Imagine the following pub conversation:
‘What are you driving these days?’
‘Actually, I’ve just taken delivery of my Jaguar Jet-Car. Just doing my bit for the environment…’
It’s not as outlandish as it seems. Jet cars have been around for a while and we’ve got the terrific Rover ‘Jet 1′ from 1948 on show at the Science Museum:
The problem back then was that the jet engine (or gas turbine) was used to spin a shaft coupled directly to the car’s wheels, and jet engines aren’t too good at the rapid changes of speed demanded in a car.
Sixty years on, the idea’s back – but this time in a wholly new form. An automotive engineer I met at a transport industry event told me about research now being funded by the Technology Strategy Board on a jet-powered car.

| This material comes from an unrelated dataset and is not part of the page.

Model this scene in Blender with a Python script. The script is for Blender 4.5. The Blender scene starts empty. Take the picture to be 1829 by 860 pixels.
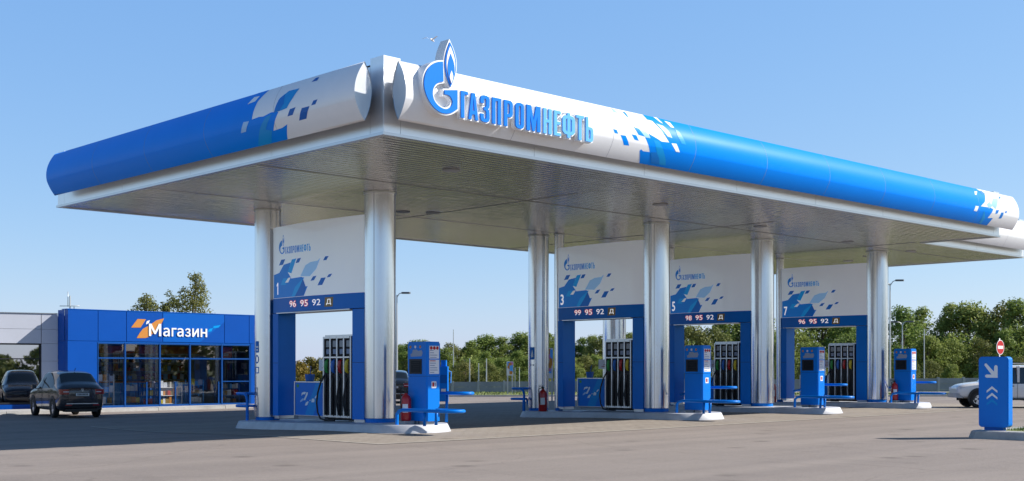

The new approach, being led by Jaguar Land Rover, is to develop micro jet engines coupled to electrical generators, charging batteries that drive electric motors.
The concept is the same as hybrid cars such as the Toyota ‘Prius‘, but with a gas turbine rather than a conventional piston engine keeping the batteries charged. The trick, presumably, will be to balance a complex set of variables: power, weight, fuel consumption, size, cost and mechanical simplicity.
There’s also the cultural meaning of the jet engine, a potent symbol since the 1940s of British defiant modernism, an icon of Harold Wilson‘s white heat of technology.
Let’s be honest. Jets are cool – they excite people – and if we’re to grapple successfully with environmental problems, we must remember people make technology choices for lots of reasons, not all of them rational. Something worth talking about down the pub, perhaps.